Poor boy… my husband & I were both single parents for a while before we met. Yes it is hard, especially with multiple but that is NO excuse to let your kids live in filth.. You MUST talk to her to see what is going on & maybe offer help. Another view point here, why wouldn’t dads first thought be to try to figure out how to get him out of that situation if she’s known to be dirty? I would be calling CPS & getting everything documented & then filing for emergency custody..no child should have to go through that. That’s all he was ever showed & thought to be an okay way to live.. that’s not his fault & shouldn’t be held against him. He needs someone to step up & nurture him. To show him the right way. because what his mom is doing currently is NOT that. Hopefully bringing the authorities into it might help mom get herself together but if not my only thought would be how to get him out of that situation. Whether he is my child or not. No one deserves to be brought up to fail like that
You have every right to be worried about it being around you and your baby but imagine what that poor boy goes through on a daily basis? How unhealthy that is for him. It can be hard to step up with a Step child.

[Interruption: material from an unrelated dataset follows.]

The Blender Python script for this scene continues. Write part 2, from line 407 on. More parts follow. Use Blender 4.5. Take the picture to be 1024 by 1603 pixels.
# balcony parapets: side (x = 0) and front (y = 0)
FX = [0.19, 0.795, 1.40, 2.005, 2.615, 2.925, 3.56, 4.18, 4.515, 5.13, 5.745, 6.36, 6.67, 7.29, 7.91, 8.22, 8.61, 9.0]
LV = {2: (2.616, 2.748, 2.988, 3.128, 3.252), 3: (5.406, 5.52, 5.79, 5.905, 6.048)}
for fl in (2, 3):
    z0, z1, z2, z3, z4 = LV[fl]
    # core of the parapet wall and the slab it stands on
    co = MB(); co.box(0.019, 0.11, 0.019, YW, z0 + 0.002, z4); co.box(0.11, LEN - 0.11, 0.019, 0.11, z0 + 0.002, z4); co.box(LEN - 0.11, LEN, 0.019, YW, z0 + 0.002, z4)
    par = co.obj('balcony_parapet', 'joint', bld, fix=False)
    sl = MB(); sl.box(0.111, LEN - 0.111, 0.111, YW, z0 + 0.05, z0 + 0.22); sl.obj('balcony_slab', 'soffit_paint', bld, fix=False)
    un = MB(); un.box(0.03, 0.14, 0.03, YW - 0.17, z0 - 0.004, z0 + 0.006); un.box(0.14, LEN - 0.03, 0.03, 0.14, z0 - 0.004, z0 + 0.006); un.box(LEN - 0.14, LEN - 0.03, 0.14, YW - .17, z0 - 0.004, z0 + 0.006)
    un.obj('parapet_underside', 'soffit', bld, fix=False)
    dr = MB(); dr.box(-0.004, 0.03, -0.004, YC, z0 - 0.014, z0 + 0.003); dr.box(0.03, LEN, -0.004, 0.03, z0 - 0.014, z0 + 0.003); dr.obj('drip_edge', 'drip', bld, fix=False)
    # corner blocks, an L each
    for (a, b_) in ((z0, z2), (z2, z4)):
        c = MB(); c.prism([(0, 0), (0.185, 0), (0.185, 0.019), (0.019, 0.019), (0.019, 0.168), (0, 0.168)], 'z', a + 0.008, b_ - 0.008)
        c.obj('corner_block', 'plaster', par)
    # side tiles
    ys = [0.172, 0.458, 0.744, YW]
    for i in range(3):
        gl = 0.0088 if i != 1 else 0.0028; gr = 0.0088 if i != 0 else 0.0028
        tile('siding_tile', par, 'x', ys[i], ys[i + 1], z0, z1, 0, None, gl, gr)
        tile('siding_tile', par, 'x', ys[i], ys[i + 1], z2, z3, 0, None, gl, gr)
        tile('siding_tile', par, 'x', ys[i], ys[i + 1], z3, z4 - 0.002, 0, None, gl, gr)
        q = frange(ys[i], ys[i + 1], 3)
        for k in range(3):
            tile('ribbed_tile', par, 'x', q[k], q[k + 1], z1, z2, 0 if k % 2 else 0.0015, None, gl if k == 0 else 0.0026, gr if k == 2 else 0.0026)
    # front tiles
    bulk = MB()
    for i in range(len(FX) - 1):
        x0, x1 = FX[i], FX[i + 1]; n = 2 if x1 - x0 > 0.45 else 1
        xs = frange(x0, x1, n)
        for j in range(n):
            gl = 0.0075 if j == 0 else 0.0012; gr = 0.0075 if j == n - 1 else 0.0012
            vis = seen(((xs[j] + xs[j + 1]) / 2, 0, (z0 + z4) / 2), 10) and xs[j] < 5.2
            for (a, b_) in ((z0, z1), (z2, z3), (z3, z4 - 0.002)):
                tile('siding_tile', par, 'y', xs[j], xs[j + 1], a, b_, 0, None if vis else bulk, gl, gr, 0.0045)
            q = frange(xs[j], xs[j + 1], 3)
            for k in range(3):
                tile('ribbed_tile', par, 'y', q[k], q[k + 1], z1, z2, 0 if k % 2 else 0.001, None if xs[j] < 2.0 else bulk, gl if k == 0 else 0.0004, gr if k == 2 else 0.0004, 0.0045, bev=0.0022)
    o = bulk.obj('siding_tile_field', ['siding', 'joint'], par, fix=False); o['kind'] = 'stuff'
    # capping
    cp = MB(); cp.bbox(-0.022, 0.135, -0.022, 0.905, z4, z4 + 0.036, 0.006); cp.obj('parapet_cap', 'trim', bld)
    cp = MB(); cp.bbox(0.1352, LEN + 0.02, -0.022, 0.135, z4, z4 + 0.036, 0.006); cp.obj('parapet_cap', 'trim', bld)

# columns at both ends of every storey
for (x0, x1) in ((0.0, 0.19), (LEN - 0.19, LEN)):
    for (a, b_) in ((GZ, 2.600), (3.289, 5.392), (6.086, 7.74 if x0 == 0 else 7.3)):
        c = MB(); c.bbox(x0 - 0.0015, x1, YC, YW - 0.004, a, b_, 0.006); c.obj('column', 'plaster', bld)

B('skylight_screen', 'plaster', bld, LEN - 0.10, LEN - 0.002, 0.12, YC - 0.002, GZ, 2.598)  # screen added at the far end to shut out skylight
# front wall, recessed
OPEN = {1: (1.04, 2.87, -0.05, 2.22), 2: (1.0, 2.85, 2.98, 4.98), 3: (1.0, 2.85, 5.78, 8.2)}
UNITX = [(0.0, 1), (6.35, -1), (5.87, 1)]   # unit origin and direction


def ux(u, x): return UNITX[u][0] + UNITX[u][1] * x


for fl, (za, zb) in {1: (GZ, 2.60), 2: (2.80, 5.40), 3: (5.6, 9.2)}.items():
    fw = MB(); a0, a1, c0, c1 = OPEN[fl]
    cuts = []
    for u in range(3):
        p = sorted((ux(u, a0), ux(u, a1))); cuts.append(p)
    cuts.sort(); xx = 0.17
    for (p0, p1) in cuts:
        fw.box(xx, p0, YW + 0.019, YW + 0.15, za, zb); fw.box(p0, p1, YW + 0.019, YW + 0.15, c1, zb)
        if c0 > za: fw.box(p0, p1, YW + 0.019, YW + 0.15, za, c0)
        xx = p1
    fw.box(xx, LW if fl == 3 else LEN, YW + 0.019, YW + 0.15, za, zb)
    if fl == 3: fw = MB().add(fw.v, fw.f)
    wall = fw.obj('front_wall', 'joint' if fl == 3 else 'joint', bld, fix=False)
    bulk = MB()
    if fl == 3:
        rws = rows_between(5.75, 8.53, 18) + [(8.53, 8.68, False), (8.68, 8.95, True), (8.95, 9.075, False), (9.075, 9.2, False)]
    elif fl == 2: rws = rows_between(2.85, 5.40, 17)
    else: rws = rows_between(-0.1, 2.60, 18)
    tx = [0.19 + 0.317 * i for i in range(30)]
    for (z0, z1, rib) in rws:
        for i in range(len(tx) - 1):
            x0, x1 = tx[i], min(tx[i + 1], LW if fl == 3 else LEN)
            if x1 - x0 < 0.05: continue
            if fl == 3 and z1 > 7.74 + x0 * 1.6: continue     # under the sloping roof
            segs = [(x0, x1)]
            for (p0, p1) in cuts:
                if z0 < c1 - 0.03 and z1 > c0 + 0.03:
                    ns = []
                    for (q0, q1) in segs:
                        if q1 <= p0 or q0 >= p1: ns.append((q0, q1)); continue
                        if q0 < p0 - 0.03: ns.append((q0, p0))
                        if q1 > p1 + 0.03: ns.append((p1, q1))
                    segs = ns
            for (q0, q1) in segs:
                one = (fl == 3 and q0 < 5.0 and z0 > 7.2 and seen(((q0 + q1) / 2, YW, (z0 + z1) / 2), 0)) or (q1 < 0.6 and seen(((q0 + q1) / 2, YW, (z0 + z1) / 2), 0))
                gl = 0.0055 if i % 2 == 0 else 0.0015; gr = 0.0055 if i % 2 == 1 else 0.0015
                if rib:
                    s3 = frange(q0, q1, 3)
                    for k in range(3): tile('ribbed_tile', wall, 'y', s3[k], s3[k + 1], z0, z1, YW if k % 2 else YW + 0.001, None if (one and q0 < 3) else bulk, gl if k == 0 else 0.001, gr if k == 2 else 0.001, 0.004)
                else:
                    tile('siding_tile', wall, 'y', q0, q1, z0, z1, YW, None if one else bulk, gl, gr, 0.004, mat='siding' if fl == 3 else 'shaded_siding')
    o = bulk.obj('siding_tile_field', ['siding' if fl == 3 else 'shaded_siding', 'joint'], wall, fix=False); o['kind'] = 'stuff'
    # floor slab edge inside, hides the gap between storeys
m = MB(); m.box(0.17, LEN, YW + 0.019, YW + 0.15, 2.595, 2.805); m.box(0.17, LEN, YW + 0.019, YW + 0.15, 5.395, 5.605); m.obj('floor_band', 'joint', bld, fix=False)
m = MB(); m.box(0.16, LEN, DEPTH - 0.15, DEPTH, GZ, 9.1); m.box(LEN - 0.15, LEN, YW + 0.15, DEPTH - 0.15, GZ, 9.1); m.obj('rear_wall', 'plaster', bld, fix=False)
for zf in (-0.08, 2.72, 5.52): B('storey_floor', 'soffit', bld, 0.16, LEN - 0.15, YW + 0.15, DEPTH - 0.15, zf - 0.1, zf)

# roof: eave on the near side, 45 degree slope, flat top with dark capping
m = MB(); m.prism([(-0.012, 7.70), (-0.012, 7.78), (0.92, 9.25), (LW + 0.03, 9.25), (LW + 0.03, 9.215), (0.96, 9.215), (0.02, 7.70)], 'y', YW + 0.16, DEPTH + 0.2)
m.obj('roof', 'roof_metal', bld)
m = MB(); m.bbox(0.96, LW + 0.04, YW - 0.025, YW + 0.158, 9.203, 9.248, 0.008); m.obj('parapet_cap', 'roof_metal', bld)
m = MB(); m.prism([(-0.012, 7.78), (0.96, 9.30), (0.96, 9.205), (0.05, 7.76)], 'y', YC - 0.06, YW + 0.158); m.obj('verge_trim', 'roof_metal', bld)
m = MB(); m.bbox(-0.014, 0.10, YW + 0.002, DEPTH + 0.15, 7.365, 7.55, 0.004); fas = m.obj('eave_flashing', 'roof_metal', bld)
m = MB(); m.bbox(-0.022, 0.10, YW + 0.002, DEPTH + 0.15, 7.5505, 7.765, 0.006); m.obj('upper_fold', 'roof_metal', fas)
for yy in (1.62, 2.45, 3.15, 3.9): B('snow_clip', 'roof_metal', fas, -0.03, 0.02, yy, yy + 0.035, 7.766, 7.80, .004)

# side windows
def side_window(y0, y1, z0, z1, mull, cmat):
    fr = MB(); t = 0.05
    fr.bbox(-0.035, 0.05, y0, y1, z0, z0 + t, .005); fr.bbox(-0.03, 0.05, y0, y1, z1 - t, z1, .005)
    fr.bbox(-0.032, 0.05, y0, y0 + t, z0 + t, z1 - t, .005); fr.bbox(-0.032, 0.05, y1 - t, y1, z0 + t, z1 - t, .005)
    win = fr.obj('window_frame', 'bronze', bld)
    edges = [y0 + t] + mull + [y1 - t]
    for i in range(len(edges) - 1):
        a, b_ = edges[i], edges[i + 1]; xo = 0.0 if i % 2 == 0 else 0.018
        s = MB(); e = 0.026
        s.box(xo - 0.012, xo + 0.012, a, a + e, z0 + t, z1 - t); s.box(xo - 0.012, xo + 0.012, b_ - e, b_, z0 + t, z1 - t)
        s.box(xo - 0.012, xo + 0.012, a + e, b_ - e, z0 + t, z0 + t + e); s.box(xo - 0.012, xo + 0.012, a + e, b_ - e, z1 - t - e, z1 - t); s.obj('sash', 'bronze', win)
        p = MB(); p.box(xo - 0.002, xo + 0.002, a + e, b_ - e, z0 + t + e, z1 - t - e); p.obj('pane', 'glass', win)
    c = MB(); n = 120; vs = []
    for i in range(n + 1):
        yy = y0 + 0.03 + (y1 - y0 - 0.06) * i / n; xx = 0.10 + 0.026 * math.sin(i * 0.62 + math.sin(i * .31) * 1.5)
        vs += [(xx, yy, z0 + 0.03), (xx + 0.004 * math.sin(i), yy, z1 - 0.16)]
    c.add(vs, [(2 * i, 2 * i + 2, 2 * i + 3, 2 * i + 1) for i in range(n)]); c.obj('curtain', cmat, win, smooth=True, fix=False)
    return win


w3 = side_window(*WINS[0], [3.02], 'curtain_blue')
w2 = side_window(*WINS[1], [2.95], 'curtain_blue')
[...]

But one day no matter how hard it gets they will thank you for saving them out of that mess
I pray your husband steps up and talks to his EX at the least. Best of luck to you guys 💕
That sounds like BM is negligent I'd be worried i honestly would bug my husband to man up and take full custody cause neglect is abuse
@Autumn right!! that’s extremely concerning that he’s so OK with this going on for this long
Whew!! That is a LOT! Made me itch a little reading it. Okay.. so a conversation definitely needs to be had with BM. The concern you’re feeling is COMPLETELY JUSTIFIED and anyone would feel the same way if this were their situation! I think you and your husband should have a heart to heart with first, the bm and next, the son to make it clear what you do and don’t want, what you expect of him, and how you can all work together to make it happen. Ask the 10 year old what you all can do to help him remember to uphold his end of his hygiene and trash (ie more trash cans made available, phone alarms to be set, more strategically placed hampers, notes around the house🤷🏽♀️) and ask the BM to implement some of it at home so he can fall into a routine. Hope it helps.. Remember to lead every conversation with LOVE.